Hmmm. Not sure how a bird being shot by a gun isn’t deadly, unless the sharp-shooters aren’t sharp, or they’re only playing with BB’s. Seems like more Alice-In-Wonderland logic from the world of GMO’s and land management departments to me. But I will not veer into politics now.

Because I am depicting the fantastical, feathery flight of these airborne acrobats. The ones landing just beyond my window. These harbingers of home. These dazzling dancers making a rare appearance in our world.

Are they remnants left from one man’s grandiose endeavor? Are they angels dressed in jade sent to clear destructive farming from our island? Are they here to stay, or simply passing by?

Of course it’s possible they could nest here, lose all mystic quality and become a garden pest we dread. But for now, we’re still enraptured.

I tell Good Neighbor Mary there’s been a spotting.

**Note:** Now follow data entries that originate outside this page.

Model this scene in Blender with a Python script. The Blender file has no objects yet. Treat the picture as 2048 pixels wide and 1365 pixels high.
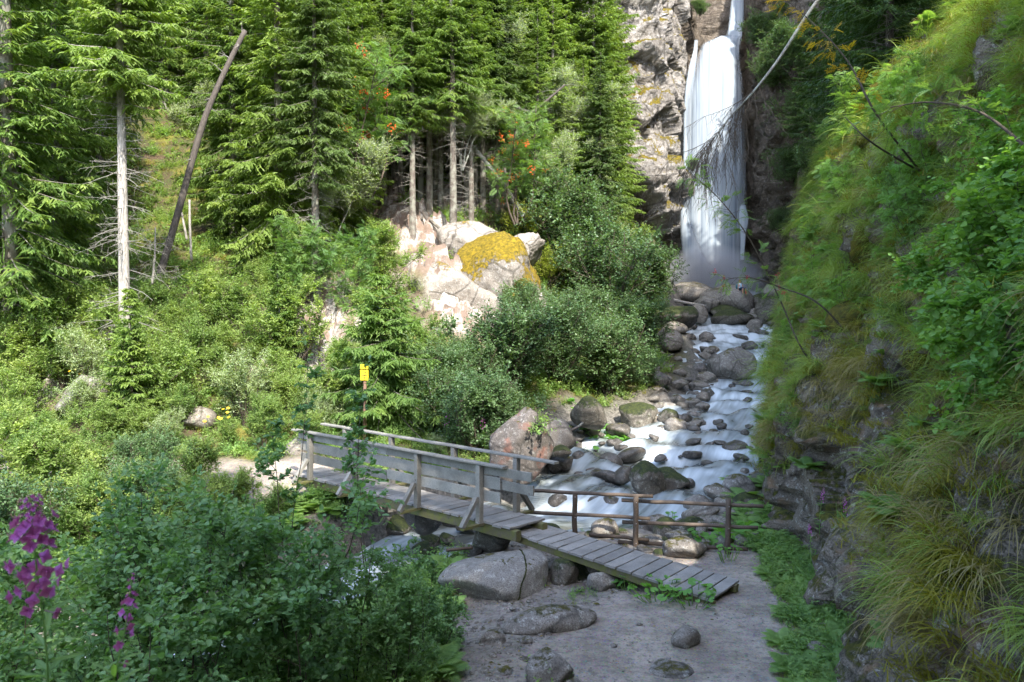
import bpy, math, random
import numpy as np
from mathutils import Vector, Matrix, Euler

# ------------------------------------------------------------------ camera, world, sun
SC = bpy.context.scene
COL = SC.collection
CAMZ, F, PITCH = 4.72, 1600.0, math.atan(50.5 / 1600)
cam = bpy.data.cameras.new("camera"); camo = bpy.data.objects.new("camera", cam); COL.objects.link(camo)
camo.location = (0, 0, CAMZ); camo.rotation_euler = (math.pi / 2 - PITCH, 0, 0)
cam.sensor_width = 36; cam.lens = 36 * F / 2048; cam.clip_end = 600; cam.clip_start = 0.05
cam.dof.use_dof = True; cam.dof.focus_distance = 20; cam.dof.aperture_fstop = 4.0
SC.camera = camo
SUN_EL, SUN_AZ = math.radians(46), math.radians(161)     # azimuth of the sun, clockwise from +Y
w = bpy.data.worlds.new("World"); SC.world = w; w.use_nodes = True
wn = w.node_tree.nodes; wl = w.node_tree.links
sky = wn.new("ShaderNodeTexSky"); sky.sky_type = 'NISHITA'; sky.sun_disc = False
sky.sun_elevation = SUN_EL; sky.sun_rotation = SUN_AZ; sky.altitude = 900; sky.dust_density = 3.0; sky.ozone_density = .6
wl.new(sky.outputs[0], wn["Background"].inputs[0]); wn["Background"].inputs[1].default_value = 0.15
sd = bpy.data.lights.new("sun", 'SUN'); sd.energy = 2.0; sd.angle = math.radians(0.53); sd.color = (1.0, 0.95, 0.86)
so = bpy.data.objects.new("sun", sd); COL.objects.link(so)
tosun = Vector((math.sin(SUN_AZ) * math.cos(SUN_EL), math.cos(SUN_AZ) * math.cos(SUN_EL), math.sin(SUN_EL)))
so.rotation_euler = tosun.to_track_quat('Z', 'Y').to_euler(); so.location = (0, -10, 60)
SC.view_settings.view_transform = 'Standard'; SC.view_settings.look = 'None'
SC.view_settings.gamma = 1.0; SC.view_settings.use_curve_mapping = False
SC.view_settings.exposure = 2.58
SC.render.engine = 'CYCLES'
SC.cycles.max_bounces = 7; SC.cycles.diffuse_bounces = 5; SC.cycles.glossy_bounces = 2
SC.cycles.transmission_bounces = 3; SC.cycles.transparent_max_bounces = 12
SC.cycles.use_denoising = True

CP, SP_ = math.cos(PITCH), math.sin(PITCH)
def P(px, py, d):
    """the point seen at photo pixel (px, py) at distance d along the view axis"""
    a = (px - 1024) / F * d; b = (682.5 - py) / F * d
    return np.array([a, d * CP + b * SP_, CAMZ - d * SP_ + b * CP])

# ------------------------------------------------------------------ numpy noise
def _h(ix, iy, iz, seed):
    n = (ix.astype(np.int64) * 374761393 + iy.astype(np.int64) * 668265263 + iz.astype(np.int64) * 2147483647 + seed * 974634777) & 0xffffffff
    n = ((n ^ (n >> 13)) * 1274126177) & 0xffffffff
    n = ((n ^ (n >> 16)) * 2246822519) & 0xffffffff
    return ((n ^ (n >> 15)) & 0xffffff) / float(0xffffff)
def vnoise(p, seed=0):
    i = np.floor(p); f = p - i; f = f * f * (3 - 2 * f); i = i.astype(np.int64)
    x, y, z = i[:, 0], i[:, 1], i[:, 2]; r = 0
    for a in (0, 1):
        for b in (0, 1):
            for c in (0, 1):
                r = r + _h(x + a, y + b, z + c, seed) * np.where(a, f[:, 0], 1 - f[:, 0]) * np.where(b, f[:, 1], 1 - f[:, 1]) * np.where(c, f[:, 2], 1 - f[:, 2])
    return r * 2 - 1
def fbm(p, oct=4, seed=0, ridged=False):
    p = np.asarray(p, float); r = np.zeros(len(p)); a = 1.0; s = 0.0
    for o in range(oct):
        v = vnoise(p, seed + o * 17)
        r += a * ((1 - 2 * np.abs(v)) if ridged else v); s += a; a *= .5; p = p * 2.03 + 11.3
    return r / s
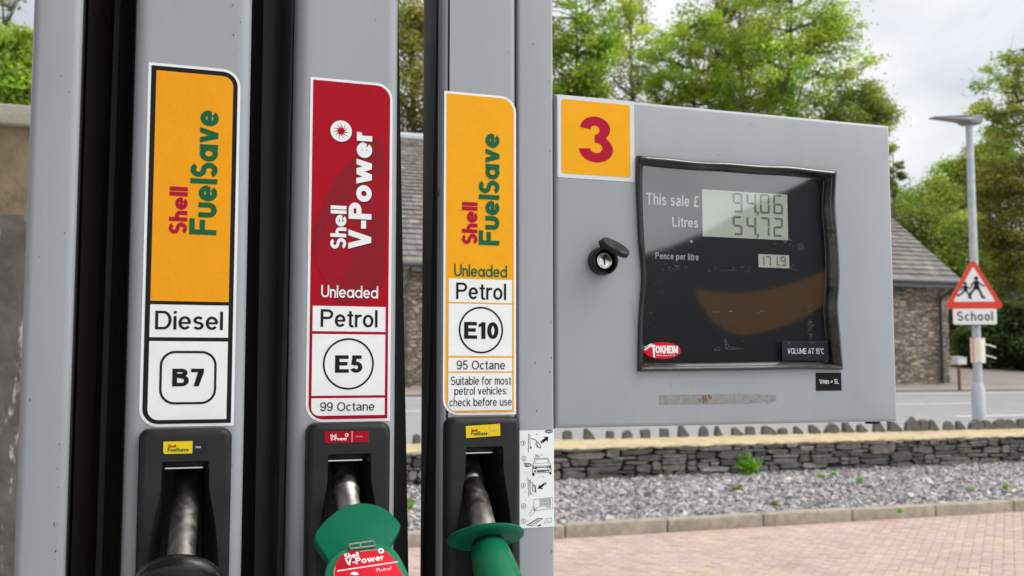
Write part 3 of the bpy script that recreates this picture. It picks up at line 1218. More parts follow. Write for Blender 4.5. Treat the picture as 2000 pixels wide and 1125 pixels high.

“Good. Glad to know they’re still here.”

Yes, right here. The Parrots have a haven.

courtesy of gailhampshire
courtesy of gailhampshire

8 Comments

  1. Can you believe we have a large colony of these birds in and around Surrey!! No one knows how they came to be other than from once captive birds escaping and breeding. I first saw them on Hampstead Heath in London and then when friends moved to Surrey they began seeing them as regular visitors to their garden. Joyful to see….however diverse the surroundings!